Much progress has been achieved in our understanding of how mantle convection drives the surface plate motions since the earliest parametric force models were published over 3 decades ago. This progress would not have been possible without the information on 3-D mantle structure that has been obtained through seismic tomography. The interpretation of the seismic tomography models is however nonunique, owing to the imperfect sampling of the mantle by seismic waves, and also because there are other effects, in addition to lateral temperature variations, that may give rise to mantle heterogeneity.

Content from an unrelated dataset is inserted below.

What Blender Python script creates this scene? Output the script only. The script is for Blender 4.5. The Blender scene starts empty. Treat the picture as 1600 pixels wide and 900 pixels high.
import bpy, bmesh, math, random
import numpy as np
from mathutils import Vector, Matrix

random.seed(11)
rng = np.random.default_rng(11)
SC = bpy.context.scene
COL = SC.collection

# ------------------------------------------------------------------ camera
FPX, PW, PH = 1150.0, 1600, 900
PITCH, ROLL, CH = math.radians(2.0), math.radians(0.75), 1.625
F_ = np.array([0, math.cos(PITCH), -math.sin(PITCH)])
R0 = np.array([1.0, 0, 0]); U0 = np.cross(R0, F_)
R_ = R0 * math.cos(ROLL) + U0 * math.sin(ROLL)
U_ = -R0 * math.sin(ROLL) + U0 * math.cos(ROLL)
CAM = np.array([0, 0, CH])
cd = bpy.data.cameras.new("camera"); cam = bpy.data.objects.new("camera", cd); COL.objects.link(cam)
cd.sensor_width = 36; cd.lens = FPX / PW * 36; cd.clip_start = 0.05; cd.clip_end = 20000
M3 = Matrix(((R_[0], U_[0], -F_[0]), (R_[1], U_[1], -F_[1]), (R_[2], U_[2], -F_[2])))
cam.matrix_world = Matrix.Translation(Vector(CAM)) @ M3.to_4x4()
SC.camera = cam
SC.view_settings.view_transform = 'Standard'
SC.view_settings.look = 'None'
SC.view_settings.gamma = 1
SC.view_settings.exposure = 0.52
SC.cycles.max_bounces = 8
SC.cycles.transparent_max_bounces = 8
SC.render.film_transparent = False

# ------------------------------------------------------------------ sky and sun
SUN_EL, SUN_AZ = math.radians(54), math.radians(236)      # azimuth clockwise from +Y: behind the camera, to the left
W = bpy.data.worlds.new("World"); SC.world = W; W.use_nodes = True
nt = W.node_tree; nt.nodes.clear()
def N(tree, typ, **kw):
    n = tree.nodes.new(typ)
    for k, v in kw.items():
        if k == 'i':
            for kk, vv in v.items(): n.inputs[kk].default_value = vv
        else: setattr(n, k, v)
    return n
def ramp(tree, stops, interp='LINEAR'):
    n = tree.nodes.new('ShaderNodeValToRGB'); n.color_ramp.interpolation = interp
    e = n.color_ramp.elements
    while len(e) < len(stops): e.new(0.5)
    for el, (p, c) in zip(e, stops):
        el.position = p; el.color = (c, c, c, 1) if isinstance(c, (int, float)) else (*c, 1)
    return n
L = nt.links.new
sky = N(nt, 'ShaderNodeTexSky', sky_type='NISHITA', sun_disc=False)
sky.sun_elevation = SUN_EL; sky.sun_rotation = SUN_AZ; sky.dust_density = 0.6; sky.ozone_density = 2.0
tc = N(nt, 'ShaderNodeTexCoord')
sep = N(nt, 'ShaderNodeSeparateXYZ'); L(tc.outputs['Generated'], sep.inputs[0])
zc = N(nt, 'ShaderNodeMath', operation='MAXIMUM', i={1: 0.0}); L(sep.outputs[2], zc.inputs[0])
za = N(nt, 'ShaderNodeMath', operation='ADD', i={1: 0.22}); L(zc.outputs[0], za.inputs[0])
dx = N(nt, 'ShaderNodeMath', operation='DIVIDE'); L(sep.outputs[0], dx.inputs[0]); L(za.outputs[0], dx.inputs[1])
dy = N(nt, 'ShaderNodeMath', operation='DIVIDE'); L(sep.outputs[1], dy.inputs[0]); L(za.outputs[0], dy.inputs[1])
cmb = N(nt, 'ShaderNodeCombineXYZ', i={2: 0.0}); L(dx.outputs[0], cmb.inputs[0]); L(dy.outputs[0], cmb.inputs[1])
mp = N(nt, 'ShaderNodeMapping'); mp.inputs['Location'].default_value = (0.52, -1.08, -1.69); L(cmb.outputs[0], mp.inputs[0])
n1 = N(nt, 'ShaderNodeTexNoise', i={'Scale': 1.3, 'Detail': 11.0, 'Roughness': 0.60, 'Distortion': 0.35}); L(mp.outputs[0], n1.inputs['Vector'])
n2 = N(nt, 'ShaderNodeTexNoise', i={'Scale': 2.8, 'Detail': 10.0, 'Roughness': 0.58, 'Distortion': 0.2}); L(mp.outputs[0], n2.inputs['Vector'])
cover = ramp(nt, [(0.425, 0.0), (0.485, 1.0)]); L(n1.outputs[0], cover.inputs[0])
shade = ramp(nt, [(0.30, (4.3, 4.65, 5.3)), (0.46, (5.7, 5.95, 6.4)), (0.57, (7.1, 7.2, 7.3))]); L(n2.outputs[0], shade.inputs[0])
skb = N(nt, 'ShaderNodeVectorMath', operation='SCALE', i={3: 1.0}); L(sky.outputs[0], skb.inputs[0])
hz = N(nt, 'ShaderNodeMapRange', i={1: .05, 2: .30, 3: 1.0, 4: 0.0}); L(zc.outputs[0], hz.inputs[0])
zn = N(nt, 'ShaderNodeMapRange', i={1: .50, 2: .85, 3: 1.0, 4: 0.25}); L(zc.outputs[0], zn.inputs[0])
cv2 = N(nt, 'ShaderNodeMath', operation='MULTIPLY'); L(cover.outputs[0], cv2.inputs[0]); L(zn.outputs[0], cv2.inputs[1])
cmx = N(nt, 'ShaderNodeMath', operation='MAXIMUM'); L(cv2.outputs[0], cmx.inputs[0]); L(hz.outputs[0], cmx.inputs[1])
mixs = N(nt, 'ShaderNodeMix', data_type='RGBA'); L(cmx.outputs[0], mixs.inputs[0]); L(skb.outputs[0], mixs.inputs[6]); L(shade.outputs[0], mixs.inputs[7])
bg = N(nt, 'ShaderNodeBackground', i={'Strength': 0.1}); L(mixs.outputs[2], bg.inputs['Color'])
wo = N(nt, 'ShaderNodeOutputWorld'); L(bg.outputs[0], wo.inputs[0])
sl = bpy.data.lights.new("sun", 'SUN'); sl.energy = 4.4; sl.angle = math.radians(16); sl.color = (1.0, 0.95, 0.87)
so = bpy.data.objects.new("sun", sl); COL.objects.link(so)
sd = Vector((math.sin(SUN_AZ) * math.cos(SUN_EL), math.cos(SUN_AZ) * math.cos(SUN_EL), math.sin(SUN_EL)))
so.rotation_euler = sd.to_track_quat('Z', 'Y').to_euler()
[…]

This complexity has led to the emergence of two different views on how thermal convection in the mantle drives the tectonic plate motions. The most long held and commonly accepted view is that the buoyancy forces due to subducted slabs are the primary drivers of surface plate motions (e.g., Richter, 1973; Conrad and Lithgow-Bertelloni, 2004). According to this view the thermal evolution of the mantle is controlled almost entirely by cooling from above (i.e., subducting lithosphere), and this would arise if the mantle is almost entirely heated internally, with little or no heat entering the mantle across the core–mantle boundary. The second view, supported by the earliest mantle convection models (e.g., Turcotte and Oxburgh, 1967) and some subsequent models (e.g., Jarvis and Peltier, 1982; Forte et al., 2009), is that a combination of active hot upwellings (“plumes”) and subducted slabs is required to explain the surface plate motions. The existence of such active hot plumes requires a significant heat flux across the core-mantle boundary and it would be compatible with a mainly thermal origin for the seismic anomalies evident in the tomography models (e.g., Forte et al., 2009). The current debate on which of these two contrasting views of mantle dynamics is most compatible with the available data is not yet settled, but a resolution will be possible once the magnitude of the heat flux across the core-mantle boundary becomes more clear.